Xeny is not fond of Access.
June 14, 2006 2:37 PM

Dealing with no-records cases in Access

Some nice people in a public-interest group were kind enough to send me their data on the outside interests and committee assignments of state legislators, which is right up my alley. It is an Access database because that's how they did it.

Getting it to list everyone with an outside interest in banking, this is easy.

Getting it to list everyone assigned to a banking committee, this is easy.

What I'm having trouble with is generating the output that I want, which is a row for every legislator, whether or not they have an outside interest in banking, and whether or not they sit on the banking committee.

I can get pretty close to this, but I'm having problems with legislators who have no committee assignments (and so don't appear in that table) or claim to have no outside interests (and so don't appear in that table). These people are not showing up in the final result. This is bad.

So what's the easiest way to get Access to show me *every* legislator?

I have a suspicion that the easiest workaround is to add ~8500 records to the committee-assignment and outside-interest tables asserting that everyone is assigned to the NO_COMMITTEE committee, and everyone has an outside interest in NO_INTEREST, thus making sure that every legislator appears in both of these tables.

But if there's another way to beat Access into submission, I'd likely prefer to do that.
posted by ROU_Xenophobe to Computers & Internet (6 answers total)
No no no. You want what is called an outer join in SQL. Table A LEFT OUTER JOIN table B means, "all records from table A plus corresponding records from table B".

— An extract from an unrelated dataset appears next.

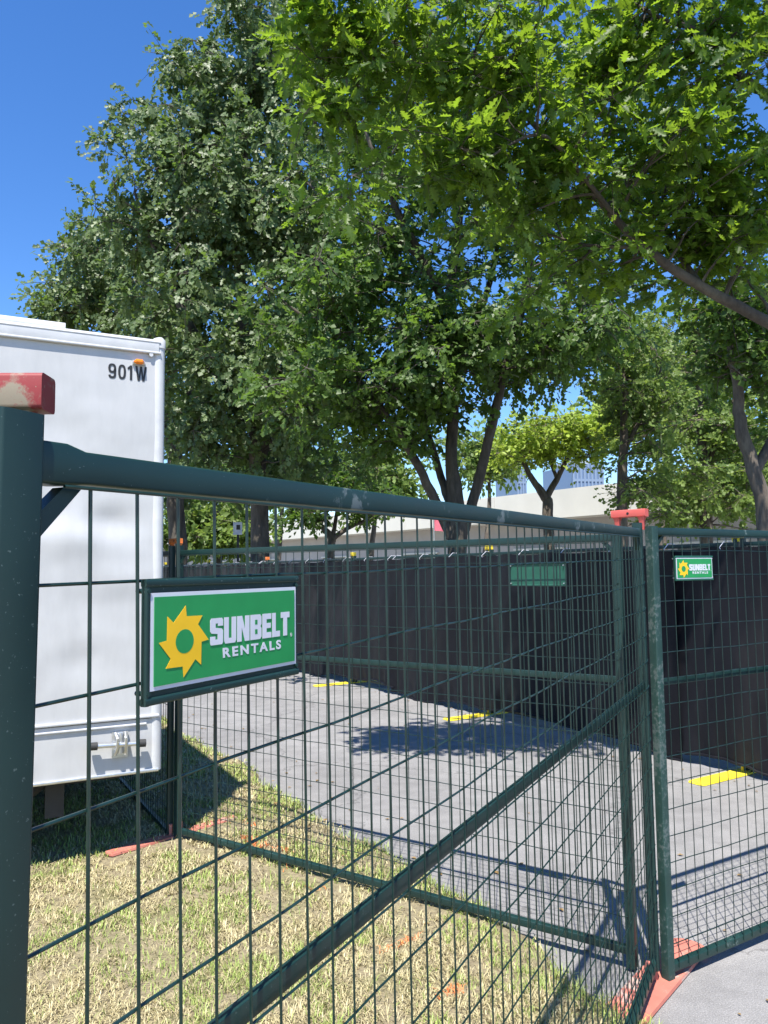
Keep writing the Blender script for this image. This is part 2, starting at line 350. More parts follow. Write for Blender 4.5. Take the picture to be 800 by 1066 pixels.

In Access-speak, what you want to do is click on the join - the line - between the two tables and change the join type.

In SQL editor mode, the SQL command should read "A LEFT JOIN B" or "A LEFT OUTER JOIN B" rather than "A INNER JOIN B".

Inner join means only the records from A that have corresponding records in B. That's what you've got now.
posted by jellicle at 2:42 PM on June 14, 2006


You want to investigate Outer (right) Joins.
posted by unixrat at 2:43 PM on June 14, 2006


Ta much. That seems to have it.

The "give me a list of everything meeting the criteria..." orientation of Access is giving me fits, since I want (and am used to) the "give me a list of everyone, and whether or not they meet the criteria..." world more common to statistical software.
posted by ROU_Xenophobe at 2:59 PM on June 14, 2006


Sounds like you already have it, but here's how to do this in Design View in Access without having to mess with the SQL.

Start a new query in design view and choose the tables you need; Legislators, committee-assignment, and outside-interest.

If relationships are already setup, you probably have one line going from legislators to both the other tables. Right click on one of these and choose the option which says "Show All records from Leglilators and only....blahblahblah". If you've done this right, the arrow should be pointing away from legislators.

Do the same for the second relationship and table, and you should be good to go, just pick your fields and see what it looks like.
posted by utsutsu at 3:54 PM on June 14, 2006


Yeah, that's what I did, except in the end I had to do it as a series of queries to avoid "ambiguous outer links" in one of my conditional statements.

I could do this in Stata, or probably R, I'm just unused to Access and its assumptions.
posted by ROU_Xenophobe at 4:34 PM on June 14, 2006


Hah, Leglilators... not sure how I missed that... anyways...

You can get rid of the ambiguous outer links by having all the outer joins pointing away from one main table. Also make sure the relationships on the tables are set up right. Right click on the relationships screen, choose Show All and make sure that there's nothing on there twice. I mention this because just last week I was getting an bizarre "ambiguous outer links" message and it turned out I had one table on the Relationships twice, with the relationship duplicated. The seperate / sub queries work too.